# MATERIAL
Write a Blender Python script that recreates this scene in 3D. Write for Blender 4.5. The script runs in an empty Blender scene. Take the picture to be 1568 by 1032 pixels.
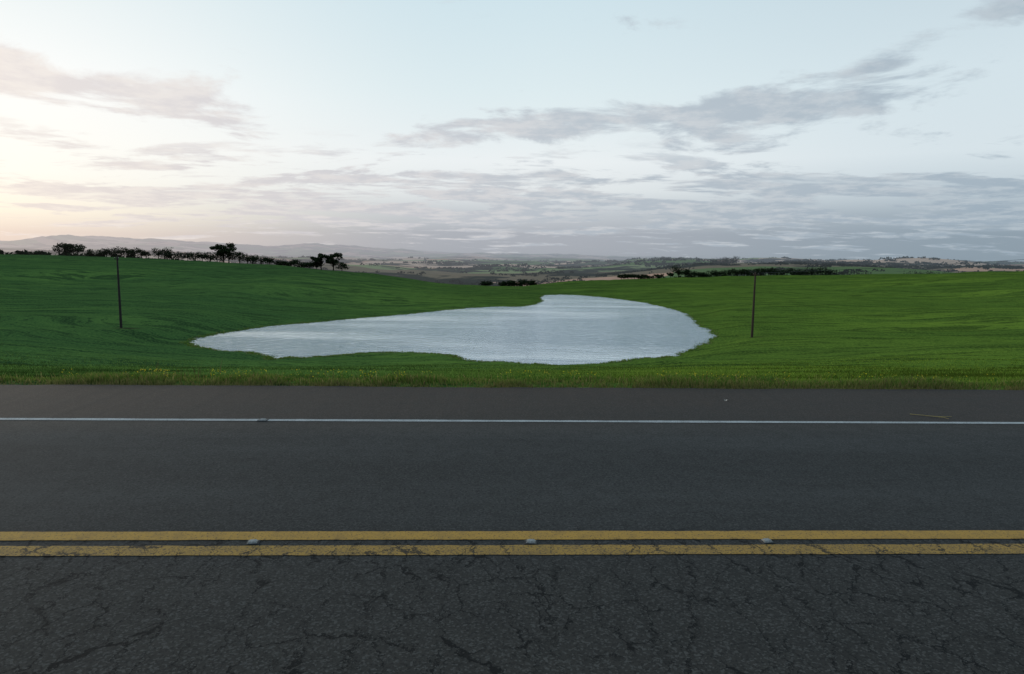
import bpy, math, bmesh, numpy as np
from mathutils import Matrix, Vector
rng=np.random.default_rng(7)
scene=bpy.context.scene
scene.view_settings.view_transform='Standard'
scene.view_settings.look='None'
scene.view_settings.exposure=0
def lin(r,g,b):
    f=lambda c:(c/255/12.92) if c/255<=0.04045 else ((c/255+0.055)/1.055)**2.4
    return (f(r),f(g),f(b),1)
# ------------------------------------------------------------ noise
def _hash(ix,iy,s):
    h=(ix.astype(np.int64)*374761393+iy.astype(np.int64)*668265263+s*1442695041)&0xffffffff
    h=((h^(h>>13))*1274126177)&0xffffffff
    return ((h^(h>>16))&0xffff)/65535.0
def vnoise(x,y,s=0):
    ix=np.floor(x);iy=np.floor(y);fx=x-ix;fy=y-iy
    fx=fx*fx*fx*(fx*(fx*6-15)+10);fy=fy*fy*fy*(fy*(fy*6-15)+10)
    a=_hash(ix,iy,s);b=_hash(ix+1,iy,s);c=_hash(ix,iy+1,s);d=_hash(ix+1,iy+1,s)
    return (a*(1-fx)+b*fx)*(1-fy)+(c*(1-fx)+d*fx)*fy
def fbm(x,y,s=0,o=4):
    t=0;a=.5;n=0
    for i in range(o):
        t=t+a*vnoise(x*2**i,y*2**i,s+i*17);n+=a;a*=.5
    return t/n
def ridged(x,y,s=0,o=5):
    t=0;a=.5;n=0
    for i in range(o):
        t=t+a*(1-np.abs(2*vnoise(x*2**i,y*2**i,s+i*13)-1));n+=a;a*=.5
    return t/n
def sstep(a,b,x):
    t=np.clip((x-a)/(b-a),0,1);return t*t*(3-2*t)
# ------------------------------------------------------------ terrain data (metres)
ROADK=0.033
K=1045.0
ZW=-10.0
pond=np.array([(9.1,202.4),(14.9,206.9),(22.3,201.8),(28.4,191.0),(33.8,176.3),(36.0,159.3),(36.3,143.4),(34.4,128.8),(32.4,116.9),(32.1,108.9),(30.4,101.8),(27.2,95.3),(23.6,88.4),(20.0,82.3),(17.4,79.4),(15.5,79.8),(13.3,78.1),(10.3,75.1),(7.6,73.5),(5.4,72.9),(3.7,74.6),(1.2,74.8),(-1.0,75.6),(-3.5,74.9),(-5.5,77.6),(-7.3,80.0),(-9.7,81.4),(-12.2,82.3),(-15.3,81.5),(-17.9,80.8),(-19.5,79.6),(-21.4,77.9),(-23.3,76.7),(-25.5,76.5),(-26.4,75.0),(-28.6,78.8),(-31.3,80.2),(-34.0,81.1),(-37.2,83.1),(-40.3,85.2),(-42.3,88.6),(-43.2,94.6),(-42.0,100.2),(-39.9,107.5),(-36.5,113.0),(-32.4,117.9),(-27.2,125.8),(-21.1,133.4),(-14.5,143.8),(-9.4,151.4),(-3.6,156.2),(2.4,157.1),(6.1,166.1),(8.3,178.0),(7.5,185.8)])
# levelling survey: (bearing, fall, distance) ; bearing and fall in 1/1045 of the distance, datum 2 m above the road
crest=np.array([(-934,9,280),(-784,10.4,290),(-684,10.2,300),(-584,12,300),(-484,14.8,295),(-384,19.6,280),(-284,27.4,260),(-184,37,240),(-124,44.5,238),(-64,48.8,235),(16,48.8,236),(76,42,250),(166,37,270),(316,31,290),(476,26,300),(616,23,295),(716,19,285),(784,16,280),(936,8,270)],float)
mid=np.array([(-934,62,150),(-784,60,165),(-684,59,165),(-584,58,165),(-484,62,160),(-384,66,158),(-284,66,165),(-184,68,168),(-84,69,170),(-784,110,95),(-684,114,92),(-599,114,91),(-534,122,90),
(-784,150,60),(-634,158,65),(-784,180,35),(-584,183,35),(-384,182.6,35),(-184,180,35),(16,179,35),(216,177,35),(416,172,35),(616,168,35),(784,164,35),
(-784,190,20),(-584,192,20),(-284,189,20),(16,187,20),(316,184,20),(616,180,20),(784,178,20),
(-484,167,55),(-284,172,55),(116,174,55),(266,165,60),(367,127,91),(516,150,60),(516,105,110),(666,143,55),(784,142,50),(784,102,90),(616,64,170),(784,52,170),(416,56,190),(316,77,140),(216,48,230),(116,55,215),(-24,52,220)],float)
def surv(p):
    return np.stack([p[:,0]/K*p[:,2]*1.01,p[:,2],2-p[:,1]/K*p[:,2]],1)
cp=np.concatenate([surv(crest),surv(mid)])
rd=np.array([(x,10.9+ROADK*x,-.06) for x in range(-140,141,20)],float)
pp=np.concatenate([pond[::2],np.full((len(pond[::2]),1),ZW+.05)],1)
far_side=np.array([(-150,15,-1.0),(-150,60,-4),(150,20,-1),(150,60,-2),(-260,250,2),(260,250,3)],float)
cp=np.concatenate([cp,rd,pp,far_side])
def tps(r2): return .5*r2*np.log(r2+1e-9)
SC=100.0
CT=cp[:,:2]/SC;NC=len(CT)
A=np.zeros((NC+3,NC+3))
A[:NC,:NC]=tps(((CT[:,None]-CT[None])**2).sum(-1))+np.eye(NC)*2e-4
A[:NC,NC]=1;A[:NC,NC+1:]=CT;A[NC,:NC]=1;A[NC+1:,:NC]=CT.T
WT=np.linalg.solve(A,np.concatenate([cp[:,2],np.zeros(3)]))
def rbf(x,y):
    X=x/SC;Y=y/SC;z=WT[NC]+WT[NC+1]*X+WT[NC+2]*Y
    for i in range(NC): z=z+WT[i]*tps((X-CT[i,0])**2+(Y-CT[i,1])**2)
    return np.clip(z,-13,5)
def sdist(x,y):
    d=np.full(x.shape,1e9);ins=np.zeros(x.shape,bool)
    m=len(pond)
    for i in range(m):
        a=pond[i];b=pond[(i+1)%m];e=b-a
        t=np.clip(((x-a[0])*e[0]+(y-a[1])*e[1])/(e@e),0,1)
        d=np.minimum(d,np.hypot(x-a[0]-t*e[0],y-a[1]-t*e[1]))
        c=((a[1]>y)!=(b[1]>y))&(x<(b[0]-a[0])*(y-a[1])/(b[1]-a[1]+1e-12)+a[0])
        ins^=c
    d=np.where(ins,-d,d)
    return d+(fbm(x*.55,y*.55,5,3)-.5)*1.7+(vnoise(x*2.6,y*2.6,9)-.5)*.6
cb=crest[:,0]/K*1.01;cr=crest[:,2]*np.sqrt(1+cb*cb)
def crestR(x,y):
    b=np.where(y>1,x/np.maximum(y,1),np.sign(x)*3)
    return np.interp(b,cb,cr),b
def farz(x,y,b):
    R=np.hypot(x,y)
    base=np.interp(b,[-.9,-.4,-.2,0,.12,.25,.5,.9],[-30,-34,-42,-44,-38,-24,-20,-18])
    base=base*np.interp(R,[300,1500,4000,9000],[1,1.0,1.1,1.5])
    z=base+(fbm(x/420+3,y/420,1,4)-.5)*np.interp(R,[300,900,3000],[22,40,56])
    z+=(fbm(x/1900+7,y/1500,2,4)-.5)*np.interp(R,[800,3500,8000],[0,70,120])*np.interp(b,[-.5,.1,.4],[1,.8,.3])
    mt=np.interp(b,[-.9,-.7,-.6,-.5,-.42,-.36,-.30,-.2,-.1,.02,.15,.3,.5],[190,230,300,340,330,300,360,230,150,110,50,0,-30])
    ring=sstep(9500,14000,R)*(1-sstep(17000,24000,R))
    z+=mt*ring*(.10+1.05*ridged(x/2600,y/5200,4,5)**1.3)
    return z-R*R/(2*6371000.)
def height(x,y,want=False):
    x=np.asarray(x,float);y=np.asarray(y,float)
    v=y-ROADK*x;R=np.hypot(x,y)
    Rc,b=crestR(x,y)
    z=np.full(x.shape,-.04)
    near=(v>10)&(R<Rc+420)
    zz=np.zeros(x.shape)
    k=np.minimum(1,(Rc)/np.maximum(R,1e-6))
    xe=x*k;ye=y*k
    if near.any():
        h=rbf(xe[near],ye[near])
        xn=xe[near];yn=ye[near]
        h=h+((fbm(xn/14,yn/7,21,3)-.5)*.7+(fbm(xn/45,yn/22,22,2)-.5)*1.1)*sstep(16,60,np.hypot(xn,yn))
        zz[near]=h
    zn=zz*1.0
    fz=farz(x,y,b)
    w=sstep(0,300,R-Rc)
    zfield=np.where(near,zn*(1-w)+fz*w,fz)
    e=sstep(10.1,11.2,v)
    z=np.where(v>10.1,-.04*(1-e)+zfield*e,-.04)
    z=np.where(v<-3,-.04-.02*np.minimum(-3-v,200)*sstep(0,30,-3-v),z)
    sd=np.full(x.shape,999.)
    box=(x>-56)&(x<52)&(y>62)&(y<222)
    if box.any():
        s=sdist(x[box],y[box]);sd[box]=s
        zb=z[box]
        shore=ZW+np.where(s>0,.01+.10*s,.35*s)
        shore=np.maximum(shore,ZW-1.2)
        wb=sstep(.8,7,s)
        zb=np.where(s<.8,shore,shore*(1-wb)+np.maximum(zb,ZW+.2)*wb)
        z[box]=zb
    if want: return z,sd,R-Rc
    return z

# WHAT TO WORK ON
Copy all lines from the material that include "scene".

# RESPONSE
Write a Blender Python script that recreates this scene in 3D. Write for Blender 4.5. The script runs in an empty Blender scene. Take the picture to be 1568 by 1032 pixels.
scene=bpy.context.scene
scene.view_settings.view_transform='Standard'
scene.view_settings.look='None'
scene.view_settings.exposure=0